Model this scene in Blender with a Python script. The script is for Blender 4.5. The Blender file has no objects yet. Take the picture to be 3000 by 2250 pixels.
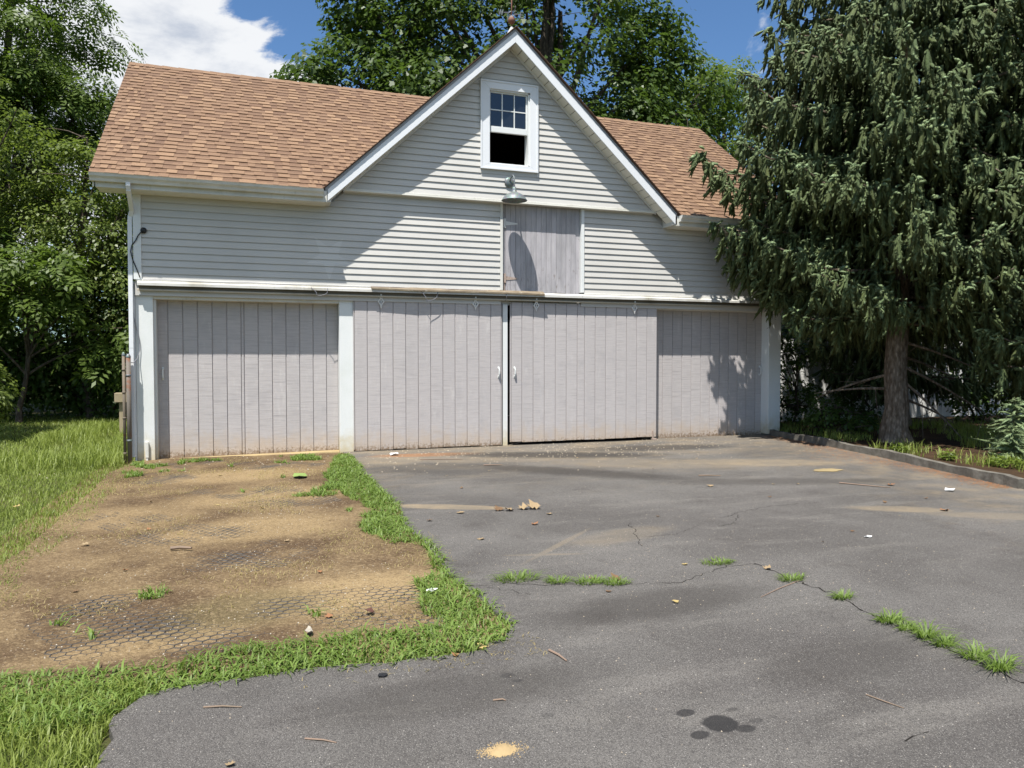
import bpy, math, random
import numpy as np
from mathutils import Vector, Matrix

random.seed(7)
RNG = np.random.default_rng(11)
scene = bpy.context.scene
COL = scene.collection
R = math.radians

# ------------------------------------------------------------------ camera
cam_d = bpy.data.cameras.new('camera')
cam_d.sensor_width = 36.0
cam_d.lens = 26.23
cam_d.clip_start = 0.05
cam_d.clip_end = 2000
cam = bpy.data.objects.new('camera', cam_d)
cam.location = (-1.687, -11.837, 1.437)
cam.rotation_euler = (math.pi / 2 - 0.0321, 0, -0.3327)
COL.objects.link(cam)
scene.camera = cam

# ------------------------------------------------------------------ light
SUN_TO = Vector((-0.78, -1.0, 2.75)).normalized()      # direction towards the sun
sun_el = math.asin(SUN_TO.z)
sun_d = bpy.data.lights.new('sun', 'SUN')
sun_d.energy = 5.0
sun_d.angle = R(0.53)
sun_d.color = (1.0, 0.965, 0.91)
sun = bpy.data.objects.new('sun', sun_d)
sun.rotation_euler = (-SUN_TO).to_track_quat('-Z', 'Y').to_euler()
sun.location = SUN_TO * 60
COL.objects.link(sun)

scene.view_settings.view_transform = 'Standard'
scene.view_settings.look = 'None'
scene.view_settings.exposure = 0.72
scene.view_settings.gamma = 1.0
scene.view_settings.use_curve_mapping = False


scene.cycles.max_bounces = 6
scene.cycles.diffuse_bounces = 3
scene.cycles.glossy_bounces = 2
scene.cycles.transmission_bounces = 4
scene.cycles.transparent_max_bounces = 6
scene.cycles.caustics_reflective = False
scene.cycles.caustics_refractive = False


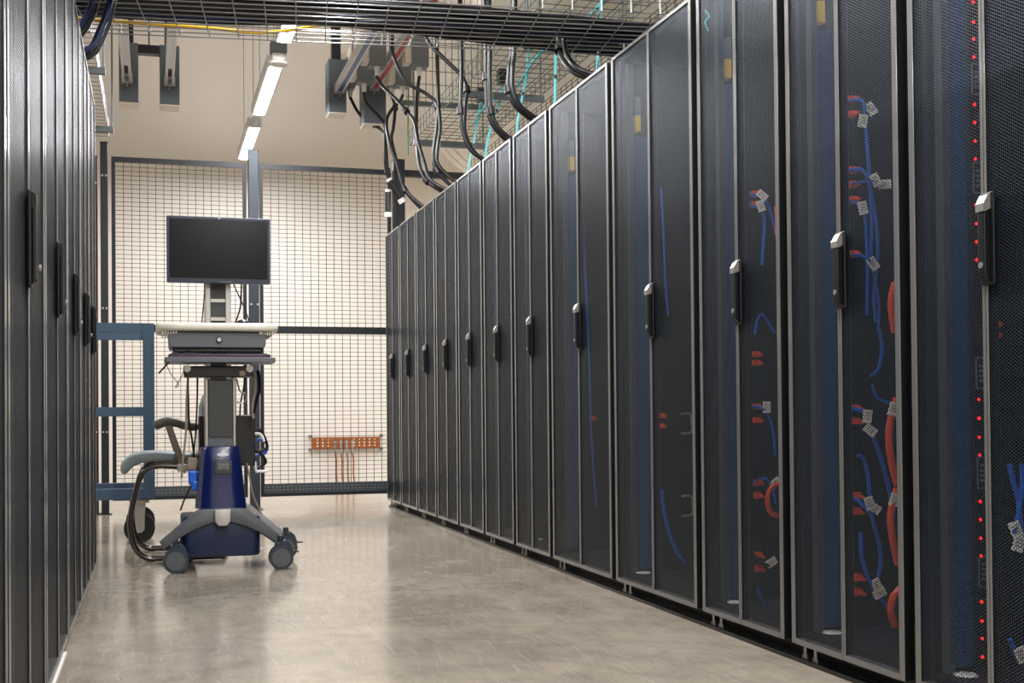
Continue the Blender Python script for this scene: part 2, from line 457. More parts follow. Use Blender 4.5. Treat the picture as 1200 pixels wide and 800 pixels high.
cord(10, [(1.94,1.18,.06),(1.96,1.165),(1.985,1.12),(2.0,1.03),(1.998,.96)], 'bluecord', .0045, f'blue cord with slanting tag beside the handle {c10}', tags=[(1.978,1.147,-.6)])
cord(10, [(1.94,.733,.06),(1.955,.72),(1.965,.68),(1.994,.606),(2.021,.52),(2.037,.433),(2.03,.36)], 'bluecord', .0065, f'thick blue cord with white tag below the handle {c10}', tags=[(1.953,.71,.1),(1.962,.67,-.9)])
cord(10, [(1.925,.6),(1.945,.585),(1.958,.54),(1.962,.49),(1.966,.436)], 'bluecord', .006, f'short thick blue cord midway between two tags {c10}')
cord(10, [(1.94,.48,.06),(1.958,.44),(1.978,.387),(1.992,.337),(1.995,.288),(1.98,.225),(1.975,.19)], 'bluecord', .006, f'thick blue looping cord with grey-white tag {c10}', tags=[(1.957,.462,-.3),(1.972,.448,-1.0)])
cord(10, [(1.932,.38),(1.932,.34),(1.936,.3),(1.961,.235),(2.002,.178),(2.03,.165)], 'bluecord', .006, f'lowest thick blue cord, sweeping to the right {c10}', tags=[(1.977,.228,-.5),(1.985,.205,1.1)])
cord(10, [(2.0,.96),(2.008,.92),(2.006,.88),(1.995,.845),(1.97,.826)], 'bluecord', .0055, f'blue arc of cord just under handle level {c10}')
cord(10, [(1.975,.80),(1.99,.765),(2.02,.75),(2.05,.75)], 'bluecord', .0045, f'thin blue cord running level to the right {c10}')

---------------

**Brief**. Single out each line of the records above with the string "script" in it, and copy it.

**Written response**.
Model this scene in Blender with a Python script. The script is for Blender 4.5. The Blender file has no objects yet. Take the picture to be 3000 by 2250 pixels.
Continue the Blender Python script for this scene: part 2, from line 457. More parts follow. Use Blender 4.5. Treat the picture as 1200 pixels wide and 800 pixels high.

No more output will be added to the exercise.